The National Center for Home Food Preservation has a recipe for pickled carrots and Pick Your Own has essentially the same recipe.

I used peeled baby carrots (note that the NCHFP has a separate recipe for pickled baby carrots, but it's basically the same except that it substitues a volume measurement for the carrots instead of weight).  Because no pre-processing is involved, unlike most things I can, this was a quick job.  I just dumped the carrots into a couple of large Cinderella-style mixing bowls and looked over them to see if there were any that needed to be culled or trimmed (ever eat a bad carrot? They are not good). I used six pounds of carrots (two bags of three pounds each).  This is about ten percent more than two times the amount in the recipes referred to above, but I think the syrup mix was adequate the first time (i.e., 11 cups of vinegar with 2 cups of water).  By the time I did the second batch, I forgot that 11/2 worked so I upsized it in the same proportion, using 13 cups of vinegar and proportionally more water, plus an extra 1/3 cup of sugar and a bit of extra salt.  The second time, I probably had almost two cups left over. 

When I can, I run the jars through a dishwasher cycle, which cleans and heats them.  So I didn't even start processing until the dishwasher was running.  Getting the syrup mix up to boiling was relatively quick, and once I dumped the carrots in, it took a relatively long time to get it back to boiling for the three-minute simmer referred to in the instructions (six pound of refrigerated carrots really cooled things down).

The dishwasher was in its dry cycle by the time I got the carrots back to boiling, so I started filling jars as soon as I could.  The first time I did eight pints and one quart; the second time I did three quarts and three pints.  If you're counting, you see I got more the first time, at least in terms of jars.   In the first batch, the last pint was only about half full of carrots; the rest was syrup.

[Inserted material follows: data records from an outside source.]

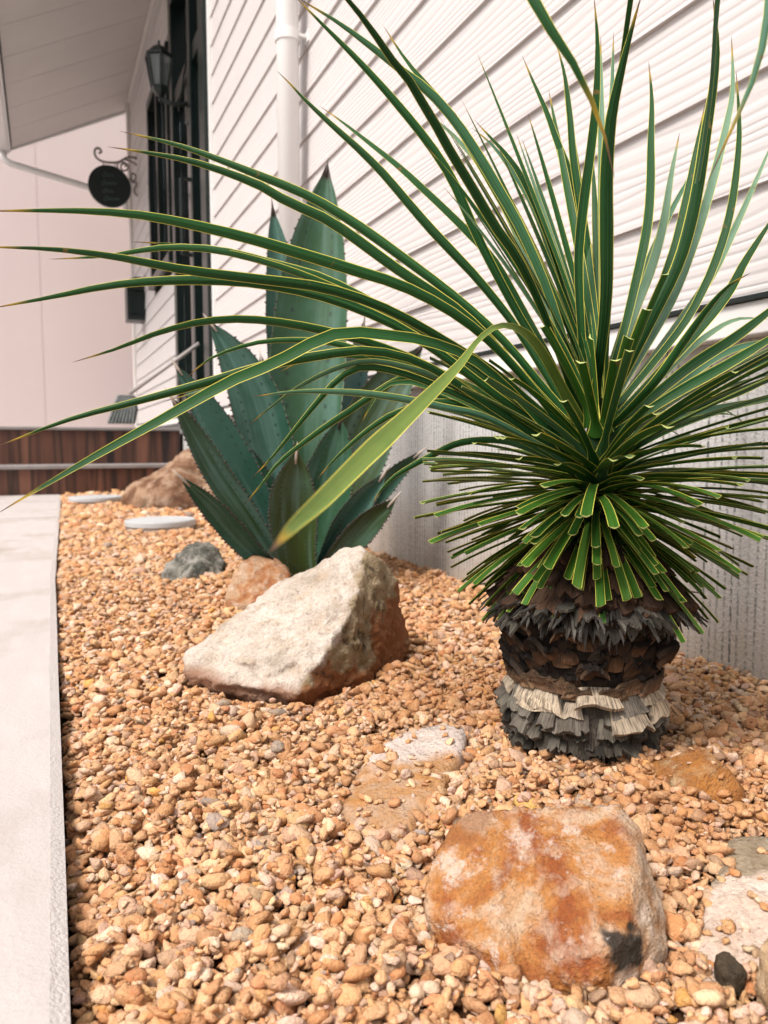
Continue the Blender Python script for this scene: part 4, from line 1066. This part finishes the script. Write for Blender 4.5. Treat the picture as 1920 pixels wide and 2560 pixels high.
# ghost prints of neighbouring teeth
ed = M.math('ABSOLUTE', M.math('SUBTRACT', u_, .5))
gp_ = M.math('MULTIPLY', M.ramp(M.math('ABSOLUTE', M.math('SUBTRACT', ed, .27)), [(.012, .8), (.028, 0.)]), M.ramp(M.math('PINGPONG', M.math('MULTIPLY', v_, 26.0), .5), [(.30, 0.), (.42, 1.)]))
g2 = M.mix(gp_, g2, (.015, .035, .025))
g2 = M.mix(M.ramp(ed, [(.485, 0.), (.497, .8)]), g2, (.24, .26, .18))
g2 = M.mix(M.ramp(v_, [(.955, 0.), (.975, 1.)]), g2, (.05, .035, .03))
M.col(g2); M.bump(n2, .0012, .6); AGLEAF = M.m
SPINE = plain('agave_spine', (.03, .018, .015), (.07, .045, .035), .5, 30); DRYTIP = plain('agave_dry_tip', (.36, .30, .25), (.50, .44, .38), .8, 40)
gb = P(648, 1215, 1.78); gzb = float(gz(gb[0], gb[1]))
agave = thing('agave', 'large blue-green agave with broad toothed leaves between boulder and wall', 'agave', (gb[0], gb[1], gzb))
AGV = [  # points from base to tip, depth at base, depth at tip, widest in photo px, tint, face towards camera
 ([(668, 1240), (663, 1060), (662, 838), (676, 633), (690, 500), (700, 420), (707, 356)], 1.80, 1.86, 124, .28, 1.),
 ([(655, 1230), (640, 1000), (622, 760), (608, 600), (596, 510), (588, 442)], 1.90, 1.96, 74, .75, .8),
 ([(640, 1230), (600, 1060), (575, 961), (548, 858), (510, 780), (478, 730), (450, 692)], 1.74, 1.66, 88, .62, .9),
 ([(630, 1240), (555, 1090), (487, 961), (440, 879), (400, 820), (376, 784)], 1.70, 1.58, 62, .68, .85),
 ([(620, 1245), (575, 1180), (535, 1120), (478, 1040), (425, 950), (390, 890), (366, 852)], 1.66, 1.52, 46, .15, .8),
 ([(618, 1255), (560, 1205), (520, 1165), (480, 1120), (440, 1078), (387, 1028)], 1.62, 1.46, 42, .45, .7),
 ([(680, 1230), (700, 1060), (735, 920), (762, 817), (778, 745), (787, 692)], 1.90, 1.94, 62, .95, .9),
 ([(690, 1240), (735, 1080), (775, 980), (812, 895), (850, 830), (914, 745)], 1.82, 1.80, 96, .05, .9),
 ([(690, 1250), (739, 1145), (788, 1076), (815, 1045), (834, 1016)], 1.72, 1.66, 44, .72, .8),
 ([(690, 1255), (756, 1178), (809, 1122), (835, 1098), (856, 1074)], 1.68, 1.58, 46, .1, .8),
 ([(685, 1245), (776, 1110), (835, 1043), (875, 1005), (914, 972)], 1.84, 1.78, 40, .5, .7),
 ([(648, 1255), (636, 1166), (633, 1080), (637, 1020), (641, 972)], 1.66, 1.58, 80, .03, 1.),
 ([(650, 1230), (610, 1000), (585, 880), (572, 810), (562, 765)], 1.95, 2.02, 62, .8, .9),
 ([(655, 1245), (690, 1120), (715, 1020), (728, 950), (735, 900)], 1.72, 1.70, 84, .35, .9),
 ([(640, 1245), (590, 1130), (560, 1060), (540, 1000), (525, 950)], 1.72, 1.70, 60, .4, .9),
]
def agave_leaf(q, d0, d1, wpx, tint, face, seed):
    rnd = random.Random(seed); q = np.array(q, float); s = np.r_[0, np.cumsum(np.linalg.norm(np.diff(q, axis=0), axis=1))]; s /= s[-1]
    pts, L = resample([P(u, v, d0+(d1-d0)*t) for (u, v), t in zip(q, s)], 30)
    wm = 1.32*wpx*VK*(d0+d1)/2/FPX; t = np.linspace(0, 1, 30)
    w = np.interp(t, [0, .1, .3, .5, .68, .82, .92, .965, 1], [.82, .74, .86, 1., .92, .66, .34, .14, .03])*wm
    T = unit(np.gradient(pts, axis=0)); view = unit(pts-CAM); side = unit(np.cross(T, view))
    roll = (1-face)*rnd.choice((-1, 1)); N0 = np.cross(side, T); side = side*math.cos(roll)+N0*math.sin(roll)
    N = np.cross(side, T); N *= np.sign((N@(CAM-pts[0]))[0])
    us = np.linspace(0, 1, 11); V, F, A = [], [], []
    for sg in (1, 0):
        b = len(V)
        for i in range(30):
            for u in us:
                e = abs(2*u-1); gut = .34*w[i]*(e**2-.5)*(1-.4*t[i])
                th = (0 if sg else -(.022*(1-t[i])**.7+.004)*(1-e**2)**.6)
                V.append(pts[i]+side[i]*(u-.5)*w[i]+N[i]*(gut+th)); A.append((u, t[i], tint, 1))
        for i in range(29):
            for j in range(10):
                f = (b+i*11+j, b+i*11+j+1, b+(i+1)*11+j+1, b+(i+1)*11+j); F.append(f if sg else f[::-1])
    V = np.array(V)
    te = MB()
    for sgn in (0, 10):
        tt = .16
        while tt < .90:
            i = tt*29; i0 = int(i); fr = i-i0
            p = V[i0*11+sgn]*(1-fr)+V[(i0+1)*11+sgn]*fr
            out = side[i0]*(1 if sgn else -1); tz = T[i0]; hgt = rnd.uniform(.0028, .0048); wd = hgt*.9
            tip = p+out*hgt+tz*rnd.uniform(-.002, .003)
            te.add([p-tz*wd-out*.002, p+tz*wd-out*.002, tip, p-out*.002+N[i0]*.003, p-out*.002-N[i0]*.003], [(0, 3, 2), (3, 1, 2), (1, 4, 2), (4, 0, 2), (0, 4, 1, 3)])
            tt += rnd.uniform(.020, .034)
    b = len(V); V = np.concatenate([V, np.array(te.V)]); F += [tuple(j+b for j in f) for f in te.F]; A += [(.5, 1., tint, 1)]*len(te.V)
    o = mesh('leaf', V, F, AGLEAF, agave, True, {'luv': A})
    e = pts[-1]; d = T[-1]
    MB().tube([e-d*.03, e-d*.012, e, e+d*.018], [.0022, .0034, .0024, .0005], 6).build('terminal_spine', SPINE if seed in (0, 1, 7, 13) else DRYTIP, o, True)
for k_, a in enumerate(AGV): agave_leaf(*a, k_)
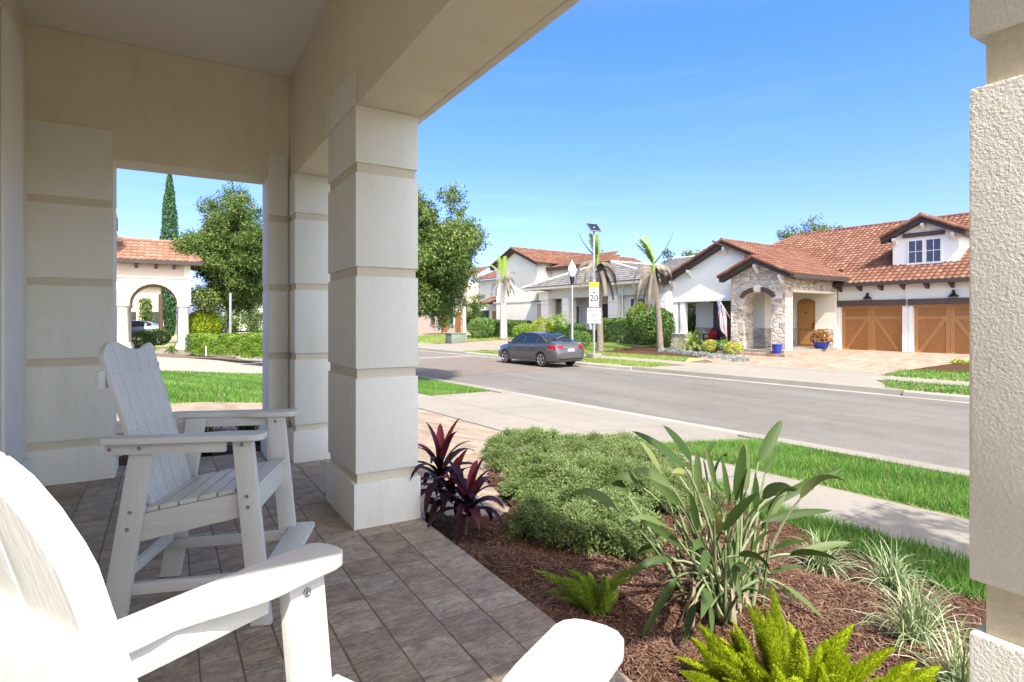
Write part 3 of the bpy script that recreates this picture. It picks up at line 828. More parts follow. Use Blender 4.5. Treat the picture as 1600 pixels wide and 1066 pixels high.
# ------------------------------------------------------------------ tall adirondack chairs
def make_chair(label):
    root = empty('adirondack_chair', (0, 0, 0), label, 'chair', 'tall white adirondack chairs')
    GL, GT = 'chair_grain_long', 'chair_grain_tall'
    bolt = MB().lathe([(.002, -.001), (.009, 0), (.009, .003), (.006, .0045), (.003, .002)], (0, 0, 0), 12).mesh('bolt', 'bolt_metal', 40)
    def bolts(par, pts, side):
        for p in pts:
            b = bpy.data.objects.new('bolt', bolt); COL.objects.link(b)
            b.parent = par; b.location = p
            b.rotation_euler = (R(-90) * side, 0, 0)
    for sd in (-1, 1):
        # arm: broad rounded front, narrowing on its inner side
        yo, yi, yn = .385, .262, .305
        pl = [(-.315, yo - .01), (-.30, yo), (.315, yo)]
        pl += [(.315 + .045 * math.sin(a), yo - .045 + .045 * math.cos(a)) for a in (R(30), R(60), R(90))]
        pl += [(.315 + .045 * math.cos(a), yi + .045 - .045 * math.sin(a)) for a in (R(0), R(30), R(60), R(90))]
        pl += [(.19, yi), (.15, yi + .003), (.11, yi + .012), (.05, yi + .034), (0, yi + .047), (-.05, yn - .001), (-.315, yn)]
        pts = [(x, sd * y, .857) for x, y in pl]
        if sd > 0: pts = pts[::-1]
        MB().prism(pts, (0, 0, .029)).build('arm', GL, root, False, bevel=.006, seg=3)
        sp = MB().box(-.305, sd * .330 - .013, .805, .19, sd * .330 + .013, .8565).build('arm_support', GL, root, False, bevel=.004)
        bolts(sp, [(-.285, sd * .3435, .832), (-.165, sd * .3435, .834)], sd)
        # front leg
        lg = MB().hexa([(.290, sd * .30 - .019, 0), (.380, sd * .30 - .019, 0), (.380, sd * .30 + .019, 0), (.290, sd * .30 + .019, 0)],
                       [(.210, sd * .30 - .019, .8565), (.298, sd * .30 - .019, .8565), (.298, sd * .30 + .019, .8565), (.210, sd * .30 + .019, .8565)])
        f = lg.build('front_leg', GT, root, False, bevel=.004)
        bolts(f, [(.255, sd * .3195, .832), (.275, sd * .3195, .595), (.280, sd * .3195, .545)], sd)
        bolts(f, [(.252, sd * .2805, .832)], -sd)
        rg = MB().hexa([(-.350, sd * .30 - .017, 0), (-.248, sd * .30 - .017, 0), (-.248, sd * .30 + .017, 0), (-.350, sd * .30 + .017, 0)],
                       [(-.212, sd * .30 - .017, .8565), (-.118, sd * .30 - .017, .8565), (-.118, sd * .30 + .017, .8565), (-.212, sd * .30 + .017, .8565)])
        f = rg.build('rear_leg', GT, root, False, bevel=.004)
        bolts(f, [(-.215, sd * .3175, .545), (-.226, sd * .3175, .47)], sd)
        y0, y1 = sd * .265 - .0155, sd * .265 + .0155
        MB().hexa([(-.27, y0, .383), (.27, y0, .495), (.27, y1, .495), (-.27, y1, .383)],
                  [(-.27, y0, .507), (.27, y0, .607), (.27, y1, .607), (-.27, y1, .507)]).build('seat_rail', GL, root, False, bevel=.004)
        MB().hexa([(-.290, y0, .158), (.31, y0, .178), (.31, y1, .178), (-.290, y1, .158)],
                  [(-.290, y0, .208), (.31, y0, .228), (.31, y1, .228), (-.290, y1, .208)]).build('stretcher', GL, root, False, bevel=.004)
    # seat slats along the rails, the front one rounded over
    st = MB()
    for k in range(6):
        xa = -.20 + k * .083; xb = xa + .075
        z = lambda x: .520 + (x + .2) * .186
        if k == 5: xb = .315
        w_ = .262
        st.hexa([(xa, -w_, z(xa)), (xb, -w_, z(xb)), (xb, w_, z(xb)), (xa, w_, z(xa))], [(xa, -w_, z(xa) + .021), (xb, -w_, z(xb) + .021), (xb, w_, z(xb) + .021), (xa, w_, z(xa) + .021)])
    st.build('seat', GT, root, False, bevel=.005)
    MB().box(.272, -.279, .495, .297, .279, .608).build('seat_apron', GT, root, False, bevel=.004)
    # backrest: five boards, two humps along the top
    bk = MB(); nb = 5
    bx = lambda z: -.148 - (z - .5) * .283
    WAVE = [(-.25, 1.222), (-.24, 1.243), (-.22, 1.266), (-.19, 1.286), (-.155, 1.297), (-.125, 1.299), (-.09, 1.293), (-.05, 1.279), (-.01, 1.264), (.03, 1.254), (.07, 1.250), (.11, 1.254), (.15, 1.264), (.19, 1.276), (.215, 1.281), (.235, 1.276), (.25, 1.262)]
    def top(u): return float(np.interp(u, [a for a, b in WAVE], [b for a, b in WAVE]))
    for k in range(nb):
        hw = lambda z: .222 + .028 * (z - .5) / .8
        f0, f1 = -1 + 2 * k / nb, -1 + 2 * (k + 1) / nb
        g = .0022
        out = [(f0 * hw(.5) + g, .47), (f1 * hw(.5) - g, .47)]
        ns = 10
        for i in range(ns + 1):
            f = f1 + (f0 - f1) * i / ns
            u = f * .25
            u = min(max(u, f0 * .25 + g), f1 * .25 - g)
            out.append((u, top(u)))
        pts = [(bx(z), y, z) for y, z in out]
        bk.prism(pts[::-1], (-.0215, 0, -.006))
    for z in (1.15, .885, .60):
        for k in range(nb):
            c = (-1 + 2 * (k + .5) / nb) * (.222 + .028 * (z - .5) / .8)
            for e in (-.024, .024):
                y = c + e; r = .0045; x = bx(z) + .0006
                bk.face([(x, y + r * math.cos(a * math.pi / 3), z + r * math.sin(a * math.pi / 3)) for a in range(6)], 1)
    bk.build('backrest', [GT, 'bolt_metal'], root, False, bevel=.0025)
    for z, w_ in ((1.13, .292), (.83, .33), (.56, .262)):
        x = bx(z) - .0235
        MB().box(x - .024, -w_, z - .04, x - .001, w_, z + .04).build('back_rail', GT, root, False, bevel=.004)
    MB().box(-.292, -.2485, .21, -.262, .2485, .26).build('rear_stretcher', GT, root, False, bevel=.004)
    pl = [(.325, -.345), (.44, -.345), (.455, -.33), (.455, .33), (.44, .345), (.325, .345)]
    MB().prism([(x, y, .215) for x, y in pl], (0, 0, .028)).build('footrest', GT, root, False, bevel=.006)
    return root
def place_chair(c, tip, hd):
    c.location = (tip[0] - .36 * math.cos(hd), tip[1] - .36 * math.sin(hd), .0015)
    c.rotation_euler = (0, 0, hd)
chair = make_chair('tall white adirondack chair standing whole beside the left wall of the porch')
place_chair(chair, (.522, 3.119), R(-22.6))
chair2 = dup(chair, (0, 0, 0), 0, 'tall white adirondack chair cut off close to the viewer, its arms and back in sun')
place_chair(chair2, (.479, 1.0425), R(27.6))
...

To fill each jar, I pretty much just followed the directions--into each empty jar went two tablespoons of mustard seed and one tablespoon of celery seed per pint, then carrots were ladled in using a canning funnel; I shook and tapped the bottom of the jar on the counter top to settle the carrots as compactly as possible.  Then I put in enough syrup to get the headspace to about 1/2".

Overall, they turned out pretty well.  People who have tried them have either grimaced and walked away after just one or two or eaten them with gusto.  They are somewhat sweet, as you might expect given both the flavor of carrots and the added sugar.

The other methods for preserving carrots include dehydrating and freezing, but both of those require blanching.

So now I have a bunch of carrots, but I've already eaten a fair number.  I don't think I'll have any trouble going through these in the next year or so.